Sus primeros pasos en medios, el oficio y la vida después de la fama

La conversación se corre a sus inicios. Santamaría cuenta que uno de sus primeros trabajos fue en Revista GENTE como cronista. También trabajó en un bar en Río de Janeiro hasta que la actuación se impuso. Hoy encuentra su ancla en dos lugares: el oficio y la familia. Tiene tres hijos -Félix, Violeta y Ulises- que, como él, se volcaron a lo artístico: el mayor «hizo una serie llamada Medusa que quedó atrapada en el limbo de las plataformas», la segunda «compone y canta como la puta madre”, y el más chico «estudia Imagen y Sonido en la UBA». Es una generación atravesada por la incertidumbre, pero también por la posibilidad de crear y subir al mundo lo que hacen sin pedir permiso. “Son artistas, son sensibles, y eso ya es un montón en este contexto”, dice entre orgulloso y preocupado.

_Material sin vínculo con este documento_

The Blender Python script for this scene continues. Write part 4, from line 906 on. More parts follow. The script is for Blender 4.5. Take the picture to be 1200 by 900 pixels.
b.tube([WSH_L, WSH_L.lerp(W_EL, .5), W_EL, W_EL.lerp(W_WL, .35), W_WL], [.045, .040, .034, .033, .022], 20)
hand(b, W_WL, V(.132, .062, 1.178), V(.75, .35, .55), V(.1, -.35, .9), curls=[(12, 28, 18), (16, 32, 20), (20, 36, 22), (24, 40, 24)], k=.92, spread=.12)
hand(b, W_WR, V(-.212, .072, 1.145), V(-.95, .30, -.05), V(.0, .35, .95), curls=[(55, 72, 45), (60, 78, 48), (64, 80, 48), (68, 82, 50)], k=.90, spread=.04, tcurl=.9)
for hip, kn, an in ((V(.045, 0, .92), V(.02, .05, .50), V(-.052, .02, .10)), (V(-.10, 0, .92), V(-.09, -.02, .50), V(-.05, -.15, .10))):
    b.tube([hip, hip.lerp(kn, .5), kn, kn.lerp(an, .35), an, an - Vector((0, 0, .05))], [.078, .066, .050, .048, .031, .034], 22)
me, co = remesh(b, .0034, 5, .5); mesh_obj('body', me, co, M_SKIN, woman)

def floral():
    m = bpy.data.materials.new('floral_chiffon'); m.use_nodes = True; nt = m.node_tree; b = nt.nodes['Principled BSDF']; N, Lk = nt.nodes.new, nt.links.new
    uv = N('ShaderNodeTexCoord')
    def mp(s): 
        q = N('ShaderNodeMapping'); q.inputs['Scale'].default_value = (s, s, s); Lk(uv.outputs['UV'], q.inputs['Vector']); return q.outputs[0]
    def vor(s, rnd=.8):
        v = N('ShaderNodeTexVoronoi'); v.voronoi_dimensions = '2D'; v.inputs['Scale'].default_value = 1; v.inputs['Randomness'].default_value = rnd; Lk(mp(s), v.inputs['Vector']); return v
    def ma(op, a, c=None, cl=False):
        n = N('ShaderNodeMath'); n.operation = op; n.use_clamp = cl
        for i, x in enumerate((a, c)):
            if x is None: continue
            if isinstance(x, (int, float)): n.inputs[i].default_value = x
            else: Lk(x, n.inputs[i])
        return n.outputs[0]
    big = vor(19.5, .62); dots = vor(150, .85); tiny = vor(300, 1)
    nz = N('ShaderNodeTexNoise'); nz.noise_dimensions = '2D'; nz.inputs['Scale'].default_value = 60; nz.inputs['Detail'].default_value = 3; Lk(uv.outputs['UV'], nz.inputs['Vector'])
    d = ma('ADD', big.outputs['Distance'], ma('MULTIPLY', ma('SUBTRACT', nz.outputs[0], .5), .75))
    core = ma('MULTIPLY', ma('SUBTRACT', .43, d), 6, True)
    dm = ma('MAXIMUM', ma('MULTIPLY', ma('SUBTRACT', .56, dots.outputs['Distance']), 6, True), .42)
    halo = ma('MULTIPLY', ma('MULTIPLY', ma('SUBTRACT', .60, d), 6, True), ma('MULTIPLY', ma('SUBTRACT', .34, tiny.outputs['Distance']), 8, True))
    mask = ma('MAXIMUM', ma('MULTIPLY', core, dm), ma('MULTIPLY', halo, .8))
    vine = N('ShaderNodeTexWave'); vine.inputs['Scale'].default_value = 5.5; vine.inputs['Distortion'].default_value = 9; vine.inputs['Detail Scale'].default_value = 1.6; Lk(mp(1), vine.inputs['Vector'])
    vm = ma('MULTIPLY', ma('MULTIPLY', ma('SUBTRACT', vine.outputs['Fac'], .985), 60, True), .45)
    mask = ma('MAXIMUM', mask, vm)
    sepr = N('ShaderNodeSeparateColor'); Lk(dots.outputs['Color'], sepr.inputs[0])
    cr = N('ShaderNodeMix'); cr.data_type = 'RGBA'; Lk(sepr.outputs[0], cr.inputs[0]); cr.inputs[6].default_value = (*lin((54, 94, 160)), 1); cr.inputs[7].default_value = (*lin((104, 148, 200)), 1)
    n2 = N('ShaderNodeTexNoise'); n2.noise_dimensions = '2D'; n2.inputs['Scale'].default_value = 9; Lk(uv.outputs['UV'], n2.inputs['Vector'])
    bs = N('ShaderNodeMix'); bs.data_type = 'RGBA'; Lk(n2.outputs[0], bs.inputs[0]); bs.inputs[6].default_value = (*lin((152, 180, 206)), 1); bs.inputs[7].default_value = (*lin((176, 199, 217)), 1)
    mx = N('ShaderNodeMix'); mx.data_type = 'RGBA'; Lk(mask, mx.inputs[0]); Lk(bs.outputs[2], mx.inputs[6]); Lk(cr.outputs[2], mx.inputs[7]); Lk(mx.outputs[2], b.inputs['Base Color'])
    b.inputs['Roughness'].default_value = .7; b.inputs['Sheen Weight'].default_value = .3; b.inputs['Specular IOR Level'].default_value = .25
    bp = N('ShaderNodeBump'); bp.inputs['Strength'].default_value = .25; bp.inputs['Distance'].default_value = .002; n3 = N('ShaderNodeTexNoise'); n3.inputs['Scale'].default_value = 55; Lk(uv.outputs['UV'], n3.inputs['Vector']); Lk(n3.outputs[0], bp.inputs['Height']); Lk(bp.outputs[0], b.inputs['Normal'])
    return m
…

Fuera de cámara, su vida es menos glamorosa y más real: locuciones, obras de teatro que aparecen y se desinflan con la misma velocidad con la que cambian las coyunturas económicas, películas independientes que se filman a pulmón en Misiones y se estrenan dos años después, o no. Santamaría sabe que ya no tiene 30, que los papeles se achican y la competencia crece, pero también sabe que el oficio -esa capacidad de entrar a un set y saber qué hacer aunque todo haya cambiado alrededor- sigue siendo su capital más grande. Y que, al final del día, lo que importa no es el rating, sino seguir teniendo algo para contar.
-¿Cómo es ver a tus hijos intentar hacer carrera en un mundo todavía más complicado que el de tu generación?
-Es raro, porque por un lado me da miedo y por otro me da esperanza. Ellos tienen una libertad que nosotros no teníamos: pueden filmar con un celular, subir algo, mostrarse. Pero también es todo más volátil, más incierto. Yo trato de acompañar sin bajarles línea. Les digo: “Esto es duro, pero si lo amás, bancalo”.
–¿En qué sentís que el oficio te salva hoy?
-En que me da herramientas para no desesperar. Puedo hacer teatro, puedo hacer cine, puedo hacer locución, puedo dar un taller. No dependo de una sola cosa. Y también me salva en lo emocional: sigo disfrutando de poner el cuerpo en un escenario, decir un texto, estar con otros. Mientras eso me pase, todo lo demás… se lleva mejor.
–Si tuvieras que resumir este momento de tu vida con una frase, ¿cuál sería?
-Que las heridas no se curan: se aprenden a mirar. Y que mientras uno tenga ganas de seguir contando historias, la cosa todavía vale la pena.